EXERCISE OBJECTIVE:
Using the data below, repeat all of it precisely.

DATA SECTION start

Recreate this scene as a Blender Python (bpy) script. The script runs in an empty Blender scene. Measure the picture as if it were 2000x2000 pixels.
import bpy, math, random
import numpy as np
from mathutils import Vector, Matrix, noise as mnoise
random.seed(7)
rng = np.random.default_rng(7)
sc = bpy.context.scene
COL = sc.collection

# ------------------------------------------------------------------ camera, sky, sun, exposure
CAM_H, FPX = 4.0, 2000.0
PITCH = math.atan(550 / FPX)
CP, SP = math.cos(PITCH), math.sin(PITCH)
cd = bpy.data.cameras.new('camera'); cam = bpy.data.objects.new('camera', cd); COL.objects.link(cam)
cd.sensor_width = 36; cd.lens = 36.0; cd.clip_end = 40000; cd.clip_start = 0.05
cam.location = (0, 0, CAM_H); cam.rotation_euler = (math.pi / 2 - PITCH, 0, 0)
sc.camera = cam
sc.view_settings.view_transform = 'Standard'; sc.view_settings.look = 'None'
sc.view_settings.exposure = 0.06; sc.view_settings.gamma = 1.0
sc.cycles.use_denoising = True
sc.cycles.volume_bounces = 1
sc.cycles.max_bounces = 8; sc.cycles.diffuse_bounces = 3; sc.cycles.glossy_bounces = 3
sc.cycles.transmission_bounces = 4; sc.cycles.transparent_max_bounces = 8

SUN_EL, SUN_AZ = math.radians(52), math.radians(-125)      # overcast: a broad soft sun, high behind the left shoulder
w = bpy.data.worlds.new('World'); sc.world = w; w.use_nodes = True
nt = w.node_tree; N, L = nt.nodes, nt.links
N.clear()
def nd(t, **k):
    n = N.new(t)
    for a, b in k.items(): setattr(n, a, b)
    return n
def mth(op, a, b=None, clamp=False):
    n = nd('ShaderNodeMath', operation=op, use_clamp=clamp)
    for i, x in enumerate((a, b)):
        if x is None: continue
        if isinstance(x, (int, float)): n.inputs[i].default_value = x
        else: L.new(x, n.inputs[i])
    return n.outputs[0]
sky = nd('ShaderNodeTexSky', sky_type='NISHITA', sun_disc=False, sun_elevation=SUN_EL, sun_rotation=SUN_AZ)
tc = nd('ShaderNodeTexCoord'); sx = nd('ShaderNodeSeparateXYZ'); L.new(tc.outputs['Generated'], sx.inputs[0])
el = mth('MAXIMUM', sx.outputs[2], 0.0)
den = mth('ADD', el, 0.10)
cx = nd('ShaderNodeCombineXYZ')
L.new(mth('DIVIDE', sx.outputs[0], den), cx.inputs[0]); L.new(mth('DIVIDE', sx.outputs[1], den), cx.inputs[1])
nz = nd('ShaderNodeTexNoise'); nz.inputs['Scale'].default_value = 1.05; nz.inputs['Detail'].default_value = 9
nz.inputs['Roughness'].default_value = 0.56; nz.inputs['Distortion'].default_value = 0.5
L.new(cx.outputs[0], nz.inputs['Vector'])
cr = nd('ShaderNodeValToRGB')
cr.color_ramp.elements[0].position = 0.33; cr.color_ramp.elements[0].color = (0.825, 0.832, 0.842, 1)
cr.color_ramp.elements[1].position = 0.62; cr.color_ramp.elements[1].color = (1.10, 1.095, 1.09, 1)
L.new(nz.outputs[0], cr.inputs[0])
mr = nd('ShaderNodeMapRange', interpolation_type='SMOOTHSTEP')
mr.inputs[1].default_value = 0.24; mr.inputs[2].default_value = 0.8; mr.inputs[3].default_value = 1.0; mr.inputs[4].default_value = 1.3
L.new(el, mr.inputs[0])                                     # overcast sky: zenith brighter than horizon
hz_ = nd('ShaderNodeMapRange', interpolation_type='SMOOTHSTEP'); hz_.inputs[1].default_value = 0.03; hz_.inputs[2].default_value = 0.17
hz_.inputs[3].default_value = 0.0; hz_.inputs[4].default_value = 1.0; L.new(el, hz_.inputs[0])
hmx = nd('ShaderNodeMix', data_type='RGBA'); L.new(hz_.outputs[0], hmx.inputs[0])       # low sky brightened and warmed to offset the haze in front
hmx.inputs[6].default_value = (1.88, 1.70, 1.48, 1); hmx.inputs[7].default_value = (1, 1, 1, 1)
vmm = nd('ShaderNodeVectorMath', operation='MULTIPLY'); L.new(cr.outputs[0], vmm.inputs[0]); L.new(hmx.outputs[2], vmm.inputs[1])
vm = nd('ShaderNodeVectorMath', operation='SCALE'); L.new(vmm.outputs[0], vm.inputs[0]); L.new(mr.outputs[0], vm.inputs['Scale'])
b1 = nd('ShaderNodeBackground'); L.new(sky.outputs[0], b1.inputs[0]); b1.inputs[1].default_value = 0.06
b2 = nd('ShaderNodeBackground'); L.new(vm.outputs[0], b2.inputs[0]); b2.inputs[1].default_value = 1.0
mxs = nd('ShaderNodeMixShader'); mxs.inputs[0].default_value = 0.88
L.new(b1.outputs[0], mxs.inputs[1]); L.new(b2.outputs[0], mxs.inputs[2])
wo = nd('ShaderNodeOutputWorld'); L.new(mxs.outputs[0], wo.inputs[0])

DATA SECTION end

THE RESPONSE:
Recreate this scene as a Blender Python (bpy) script. The script runs in an empty Blender scene. Measure the picture as if it were 2000x2000 pixels.
import bpy, math, random
import numpy as np
from mathutils import Vector, Matrix, noise as mnoise
random.seed(7)
rng = np.random.default_rng(7)
sc = bpy.context.scene
COL = sc.collection

# ------------------------------------------------------------------ camera, sky, sun, exposure
CAM_H, FPX = 4.0, 2000.0
PITCH = math.atan(550 / FPX)
CP, SP = math.cos(PITCH), math.sin(PITCH)
cd = bpy.data.cameras.new('camera'); cam = bpy.data.objects.new('camera', cd); COL.objects.link(cam)
cd.sensor_width = 36; cd.lens = 36.0; cd.clip_end = 40000; cd.clip_start = 0.05
cam.location = (0, 0, CAM_H); cam.rotation_euler = (math.pi / 2 - PITCH, 0, 0)
sc.camera = cam
sc.view_settings.view_transform = 'Standard'; sc.view_settings.look = 'None'
sc.view_settings.exposure = 0.06; sc.view_settings.gamma = 1.0
sc.cycles.use_denoising = True
sc.cycles.volume_bounces = 1
sc.cycles.max_bounces = 8; sc.cycles.diffuse_bounces = 3; sc.cycles.glossy_bounces = 3
sc.cycles.transmission_bounces = 4; sc.cycles.transparent_max_bounces = 8

SUN_EL, SUN_AZ = math.radians(52), math.radians(-125)      # overcast: a broad soft sun, high behind the left shoulder
w = bpy.data.worlds.new('World'); sc.world = w; w.use_nodes = True
nt = w.node_tree; N, L = nt.nodes, nt.links
N.clear()
def nd(t, **k):
    n = N.new(t)
    for a, b in k.items(): setattr(n, a, b)
    return n
def mth(op, a, b=None, clamp=False):
    n = nd('ShaderNodeMath', operation=op, use_clamp=clamp)
    for i, x in enumerate((a, b)):
        if x is None: continue
        if isinstance(x, (int, float)): n.inputs[i].default_value = x
        else: L.new(x, n.inputs[i])
    return n.outputs[0]
sky = nd('ShaderNodeTexSky', sky_type='NISHITA', sun_disc=False, sun_elevation=SUN_EL, sun_rotation=SUN_AZ)
tc = nd('ShaderNodeTexCoord'); sx = nd('ShaderNodeSeparateXYZ'); L.new(tc.outputs['Generated'], sx.inputs[0])
el = mth('MAXIMUM', sx.outputs[2], 0.0)
den = mth('ADD', el, 0.10)
cx = nd('ShaderNodeCombineXYZ')
L.new(mth('DIVIDE', sx.outputs[0], den), cx.inputs[0]); L.new(mth('DIVIDE', sx.outputs[1], den), cx.inputs[1])
nz = nd('ShaderNodeTexNoise'); nz.inputs['Scale'].default_value = 1.05; nz.inputs['Detail'].default_value = 9
nz.inputs['Roughness'].default_value = 0.56; nz.inputs['Distortion'].default_value = 0.5
L.new(cx.outputs[0], nz.inputs['Vector'])
cr = nd('ShaderNodeValToRGB')
cr.color_ramp.elements[0].position = 0.33; cr.color_ramp.elements[0].color = (0.825, 0.832, 0.842, 1)
cr.color_ramp.elements[1].position = 0.62; cr.color_ramp.elements[1].color = (1.10, 1.095, 1.09, 1)
L.new(nz.outputs[0], cr.inputs[0])
mr = nd('ShaderNodeMapRange', interpolation_type='SMOOTHSTEP')
mr.inputs[1].default_value = 0.24; mr.inputs[2].default_value = 0.8; mr.inputs[3].default_value = 1.0; mr.inputs[4].default_value = 1.3
L.new(el, mr.inputs[0])                                     # overcast sky: zenith brighter than horizon
hz_ = nd('ShaderNodeMapRange', interpolation_type='SMOOTHSTEP'); hz_.inputs[1].default_value = 0.03; hz_.inputs[2].default_value = 0.17
hz_.inputs[3].default_value = 0.0; hz_.inputs[4].default_value = 1.0; L.new(el, hz_.inputs[0])
hmx = nd('ShaderNodeMix', data_type='RGBA'); L.new(hz_.outputs[0], hmx.inputs[0])       # low sky brightened and warmed to offset the haze in front
hmx.inputs[6].default_value = (1.88, 1.70, 1.48, 1); hmx.inputs[7].default_value = (1, 1, 1, 1)
vmm = nd('ShaderNodeVectorMath', operation='MULTIPLY'); L.new(cr.outputs[0], vmm.inputs[0]); L.new(hmx.outputs[2], vmm.inputs[1])
vm = nd('ShaderNodeVectorMath', operation='SCALE'); L.new(vmm.outputs[0], vm.inputs[0]); L.new(mr.outputs[0], vm.inputs['Scale'])
b1 = nd('ShaderNodeBackground'); L.new(sky.outputs[0], b1.inputs[0]); b1.inputs[1].default_value = 0.06
b2 = nd('ShaderNodeBackground'); L.new(vm.outputs[0], b2.inputs[0]); b2.inputs[1].default_value = 1.0
mxs = nd('ShaderNodeMixShader'); mxs.inputs[0].default_value = 0.88
L.new(b1.outputs[0], mxs.inputs[1]); L.new(b2.outputs[0], mxs.inputs[2])
wo = nd('ShaderNodeOutputWorld'); L.new(mxs.outputs[0], wo.inputs[0])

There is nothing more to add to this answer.